— Start —

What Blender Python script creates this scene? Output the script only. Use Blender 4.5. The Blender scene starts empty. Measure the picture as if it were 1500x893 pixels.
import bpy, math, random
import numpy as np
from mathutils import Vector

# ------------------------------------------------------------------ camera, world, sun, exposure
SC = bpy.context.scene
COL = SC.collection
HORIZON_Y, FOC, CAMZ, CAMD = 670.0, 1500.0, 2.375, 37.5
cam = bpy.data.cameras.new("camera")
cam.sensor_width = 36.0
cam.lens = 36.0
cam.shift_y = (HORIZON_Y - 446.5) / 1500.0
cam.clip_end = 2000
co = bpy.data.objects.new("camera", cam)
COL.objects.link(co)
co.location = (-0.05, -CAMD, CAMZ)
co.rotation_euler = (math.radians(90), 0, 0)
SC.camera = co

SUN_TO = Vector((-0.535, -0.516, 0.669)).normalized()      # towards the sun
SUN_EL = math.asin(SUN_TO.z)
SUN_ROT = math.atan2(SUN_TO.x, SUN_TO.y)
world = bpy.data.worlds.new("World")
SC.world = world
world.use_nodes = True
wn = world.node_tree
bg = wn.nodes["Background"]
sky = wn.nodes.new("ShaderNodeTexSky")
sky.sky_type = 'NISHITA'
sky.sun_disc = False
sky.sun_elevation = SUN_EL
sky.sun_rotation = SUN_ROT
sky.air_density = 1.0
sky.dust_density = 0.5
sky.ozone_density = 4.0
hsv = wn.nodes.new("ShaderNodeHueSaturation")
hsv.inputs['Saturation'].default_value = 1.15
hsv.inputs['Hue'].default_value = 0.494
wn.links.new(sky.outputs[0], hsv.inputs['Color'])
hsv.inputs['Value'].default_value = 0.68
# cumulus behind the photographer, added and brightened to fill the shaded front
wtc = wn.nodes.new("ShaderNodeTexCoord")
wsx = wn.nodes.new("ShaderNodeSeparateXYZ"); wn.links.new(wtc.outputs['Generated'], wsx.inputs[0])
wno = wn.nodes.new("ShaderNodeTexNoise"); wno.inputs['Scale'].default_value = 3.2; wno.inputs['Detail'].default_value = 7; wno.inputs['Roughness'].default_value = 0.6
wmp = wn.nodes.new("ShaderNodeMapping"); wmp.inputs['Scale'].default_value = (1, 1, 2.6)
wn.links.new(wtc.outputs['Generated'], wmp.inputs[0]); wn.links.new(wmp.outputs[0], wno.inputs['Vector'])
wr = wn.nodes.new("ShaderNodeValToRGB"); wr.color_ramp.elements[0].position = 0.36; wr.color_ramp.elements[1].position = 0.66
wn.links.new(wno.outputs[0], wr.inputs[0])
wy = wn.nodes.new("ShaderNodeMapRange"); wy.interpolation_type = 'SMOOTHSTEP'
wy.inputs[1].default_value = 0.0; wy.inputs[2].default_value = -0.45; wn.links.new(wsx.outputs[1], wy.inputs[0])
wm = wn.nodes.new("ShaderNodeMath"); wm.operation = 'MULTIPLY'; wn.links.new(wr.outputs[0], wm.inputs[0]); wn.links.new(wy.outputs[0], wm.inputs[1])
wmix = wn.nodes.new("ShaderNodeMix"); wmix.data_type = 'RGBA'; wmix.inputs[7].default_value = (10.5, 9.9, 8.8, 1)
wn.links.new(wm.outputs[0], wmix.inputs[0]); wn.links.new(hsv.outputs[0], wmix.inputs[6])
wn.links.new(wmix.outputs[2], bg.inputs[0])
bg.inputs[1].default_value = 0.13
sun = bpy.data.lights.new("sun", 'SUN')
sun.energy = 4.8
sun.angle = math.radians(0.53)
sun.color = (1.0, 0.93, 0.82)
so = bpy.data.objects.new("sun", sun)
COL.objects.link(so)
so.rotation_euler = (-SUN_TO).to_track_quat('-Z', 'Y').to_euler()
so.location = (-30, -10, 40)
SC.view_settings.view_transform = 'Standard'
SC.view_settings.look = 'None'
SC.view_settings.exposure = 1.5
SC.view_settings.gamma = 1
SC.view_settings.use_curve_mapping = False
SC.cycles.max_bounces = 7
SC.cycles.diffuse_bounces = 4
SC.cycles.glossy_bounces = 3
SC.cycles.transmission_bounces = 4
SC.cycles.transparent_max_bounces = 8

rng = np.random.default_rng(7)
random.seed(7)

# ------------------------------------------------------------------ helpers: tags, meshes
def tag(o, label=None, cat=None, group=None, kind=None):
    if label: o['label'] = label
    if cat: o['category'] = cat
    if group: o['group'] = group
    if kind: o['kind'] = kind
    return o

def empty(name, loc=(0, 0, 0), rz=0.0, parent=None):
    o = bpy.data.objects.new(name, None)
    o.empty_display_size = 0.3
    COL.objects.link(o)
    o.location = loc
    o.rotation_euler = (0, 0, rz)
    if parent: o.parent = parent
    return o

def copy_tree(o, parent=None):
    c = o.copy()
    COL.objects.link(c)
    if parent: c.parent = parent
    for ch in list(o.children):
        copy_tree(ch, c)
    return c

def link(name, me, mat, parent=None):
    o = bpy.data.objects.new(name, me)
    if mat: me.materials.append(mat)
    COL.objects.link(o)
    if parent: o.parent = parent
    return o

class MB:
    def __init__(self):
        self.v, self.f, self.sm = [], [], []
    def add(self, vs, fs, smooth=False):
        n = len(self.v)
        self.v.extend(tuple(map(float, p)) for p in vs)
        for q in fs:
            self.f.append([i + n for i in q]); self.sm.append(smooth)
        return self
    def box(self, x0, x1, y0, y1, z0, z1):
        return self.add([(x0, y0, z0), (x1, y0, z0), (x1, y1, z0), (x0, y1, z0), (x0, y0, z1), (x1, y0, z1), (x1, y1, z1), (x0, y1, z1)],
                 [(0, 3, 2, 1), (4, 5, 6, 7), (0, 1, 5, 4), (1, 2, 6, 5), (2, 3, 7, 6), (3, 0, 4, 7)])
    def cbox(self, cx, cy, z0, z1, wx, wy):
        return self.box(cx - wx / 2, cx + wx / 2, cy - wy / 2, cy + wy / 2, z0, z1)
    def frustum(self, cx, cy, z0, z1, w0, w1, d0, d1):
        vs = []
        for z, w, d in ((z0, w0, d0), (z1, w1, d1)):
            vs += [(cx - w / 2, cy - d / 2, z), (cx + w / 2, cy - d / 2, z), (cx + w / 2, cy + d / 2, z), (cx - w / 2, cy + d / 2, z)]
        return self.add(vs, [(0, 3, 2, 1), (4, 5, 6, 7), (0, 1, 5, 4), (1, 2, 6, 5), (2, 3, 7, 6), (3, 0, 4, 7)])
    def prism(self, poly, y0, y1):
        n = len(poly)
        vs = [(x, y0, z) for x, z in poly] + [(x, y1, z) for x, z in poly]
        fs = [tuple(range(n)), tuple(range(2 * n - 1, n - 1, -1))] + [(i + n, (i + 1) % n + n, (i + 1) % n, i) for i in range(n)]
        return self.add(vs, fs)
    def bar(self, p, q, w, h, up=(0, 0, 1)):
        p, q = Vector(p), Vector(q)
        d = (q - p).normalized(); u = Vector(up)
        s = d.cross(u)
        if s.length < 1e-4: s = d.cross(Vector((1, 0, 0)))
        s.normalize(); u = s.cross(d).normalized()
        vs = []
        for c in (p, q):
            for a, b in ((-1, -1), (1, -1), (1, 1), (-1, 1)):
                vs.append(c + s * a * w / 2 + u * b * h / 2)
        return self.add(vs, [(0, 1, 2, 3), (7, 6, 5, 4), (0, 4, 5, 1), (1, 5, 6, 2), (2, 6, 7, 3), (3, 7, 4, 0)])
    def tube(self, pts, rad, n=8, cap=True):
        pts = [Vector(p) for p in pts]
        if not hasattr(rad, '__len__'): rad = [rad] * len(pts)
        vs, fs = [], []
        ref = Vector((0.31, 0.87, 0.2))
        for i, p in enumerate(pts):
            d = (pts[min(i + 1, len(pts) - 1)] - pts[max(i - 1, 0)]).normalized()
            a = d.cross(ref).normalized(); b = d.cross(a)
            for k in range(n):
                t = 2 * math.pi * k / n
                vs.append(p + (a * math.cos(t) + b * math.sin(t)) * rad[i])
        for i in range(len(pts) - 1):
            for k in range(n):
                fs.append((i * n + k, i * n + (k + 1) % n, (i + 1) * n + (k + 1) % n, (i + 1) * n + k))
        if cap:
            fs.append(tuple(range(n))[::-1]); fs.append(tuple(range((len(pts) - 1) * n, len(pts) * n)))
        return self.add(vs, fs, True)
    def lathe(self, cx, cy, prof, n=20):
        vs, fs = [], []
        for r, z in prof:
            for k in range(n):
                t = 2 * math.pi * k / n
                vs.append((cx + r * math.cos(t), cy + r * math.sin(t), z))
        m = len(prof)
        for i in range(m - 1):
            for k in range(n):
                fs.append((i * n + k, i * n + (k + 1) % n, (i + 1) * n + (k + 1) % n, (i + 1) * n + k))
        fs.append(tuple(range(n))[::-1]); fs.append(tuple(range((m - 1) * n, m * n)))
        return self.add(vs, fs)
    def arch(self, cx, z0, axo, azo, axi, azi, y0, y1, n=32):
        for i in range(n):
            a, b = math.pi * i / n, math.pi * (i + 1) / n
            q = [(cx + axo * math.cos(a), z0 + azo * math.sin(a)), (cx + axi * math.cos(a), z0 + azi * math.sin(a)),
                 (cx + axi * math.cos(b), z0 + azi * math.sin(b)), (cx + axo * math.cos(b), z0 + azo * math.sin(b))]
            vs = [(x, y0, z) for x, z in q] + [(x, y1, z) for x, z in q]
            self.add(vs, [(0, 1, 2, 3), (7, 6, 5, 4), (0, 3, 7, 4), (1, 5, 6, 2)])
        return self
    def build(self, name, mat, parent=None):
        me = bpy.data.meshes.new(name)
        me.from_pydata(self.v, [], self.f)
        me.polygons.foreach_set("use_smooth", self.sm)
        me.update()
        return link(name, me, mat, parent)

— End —

WHAT THE TASK ASKS
Search the data for "scene". Copy every matching line.

ANSWER TO THE TASK
What Blender Python script creates this scene? Output the script only. Use Blender 4.5. The Blender scene starts empty. Measure the picture as if it were 1500x893 pixels.
SC = bpy.context.scene